On Singing (and Playing Harmonium) in Varanasi

After singing and learning how to play the harmonium from a classical Indian music teacher, I started to get a small feel for the differences between classical Western and classical Indian music and teaching styles.

Varanasi is broken into several Ghats which each specialize in different things such as cremations or commerce.  In the Harish Chandra Ghat, there is a music store where we saw a classical Indian music performance and the next day we took classical Indian music lessons.  In the US, I have had a lot of experience with singing/chorus and playing the piano, so I decided to take classical Indian voice lessons and a harmonium lesson.  The main difference between Western and Indian music that I could tell (based off these short lessons) is the scale that is used.  Most people are familiar with "Do re me fa so la ti do" (think Sound of Music), but Hindi classical music uses a "Sa re ga ma pa dha mi sa" scale.  The actual notes that are being sung/played are the same, but the order of these notes are different.  If I can find somewhere where I can get on YouTube, I'll edit this post and put a link to hear the difference between the scales.  There is also a difference in the approach of classical Indian notes compared to classical Western music.  My teacher explained that classical Indian music is powerful and should "feel good".  Hitting the correct notes is important, but there needs to be power and force behind the notes.  Hindi Classical music is often used as devotional pieces so the approach to singing, enunciation, and emphasis are different from Western Classical music.  In a way, power is more important than precision in Indian music.

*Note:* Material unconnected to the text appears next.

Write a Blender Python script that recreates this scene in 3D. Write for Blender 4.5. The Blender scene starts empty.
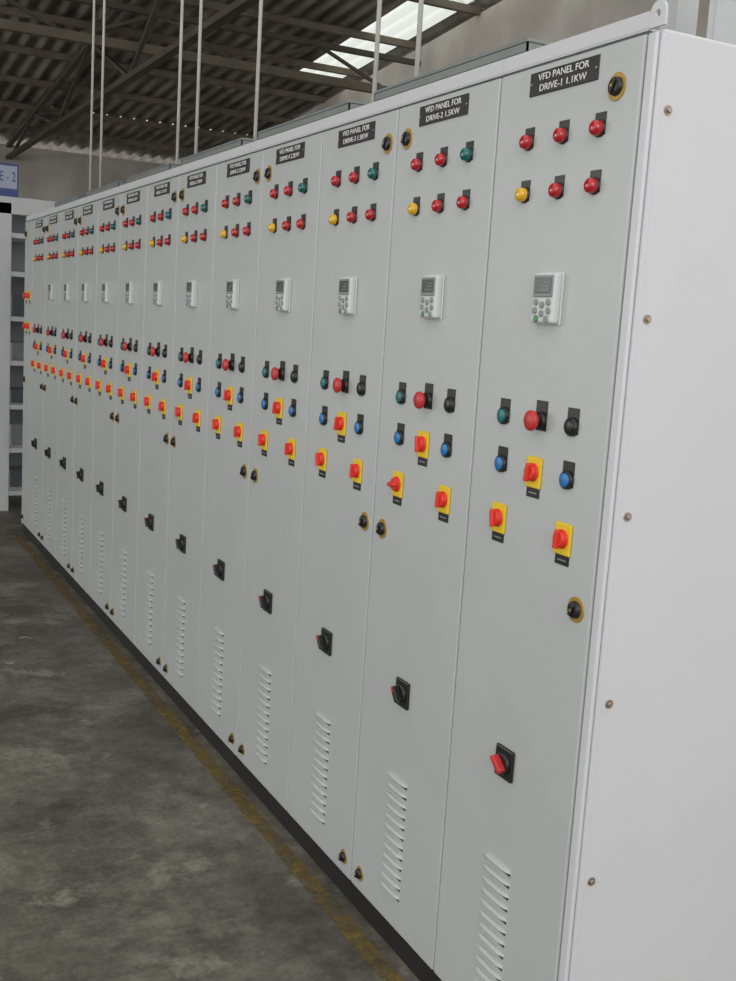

In terms of the actual lessons themselves, they were also taught in a different style than I was used to in the US.  During the voice lessons, my teacher would sing something and have me repeat it afterwards.  Instead of being given sheet music, or singing along with my teacher, it was more of a call and response sort of lesson.  He would correct me if I made a mistake, but we went at a very fast pace.  Perhaps because he knew that I would only have one or two lessons, he went quickly over several things rather than going into detail about any one lesson.  The same teacher gave me a harmonium lesson as well.  A harmonium is an instrument that is like a cross between an accordian and piano (picture/better description: ).  Having played a little bit of piano, the biggest adjustment was changing my fingering.  On the piano, you typically start with your thumb, however on the harmonium you typically start with your index finger.  My teacher explained that although the keyboard on the harmonium is almost exactly like a piano, the different size of the keyboard and the typical "sa re ga ma" scalse makes starting with the index finger the proper tequniqe.  It was really difficult for me to break the habit of playing the harmonium "piano style"!

Throughout the lesson, my teacher said that it takes years of work to become good at and to master Indian classical music, and that it takes more than one or two lessons to get a good grasp of it.  I completely agree, as it took me nine years of music lessons to even get a basic grasp of Western Classical music.  Later tonight we will get to see a classical singing and dancing performance at this same shop!  The music shop is definitely one of my favorite places in Varanasi.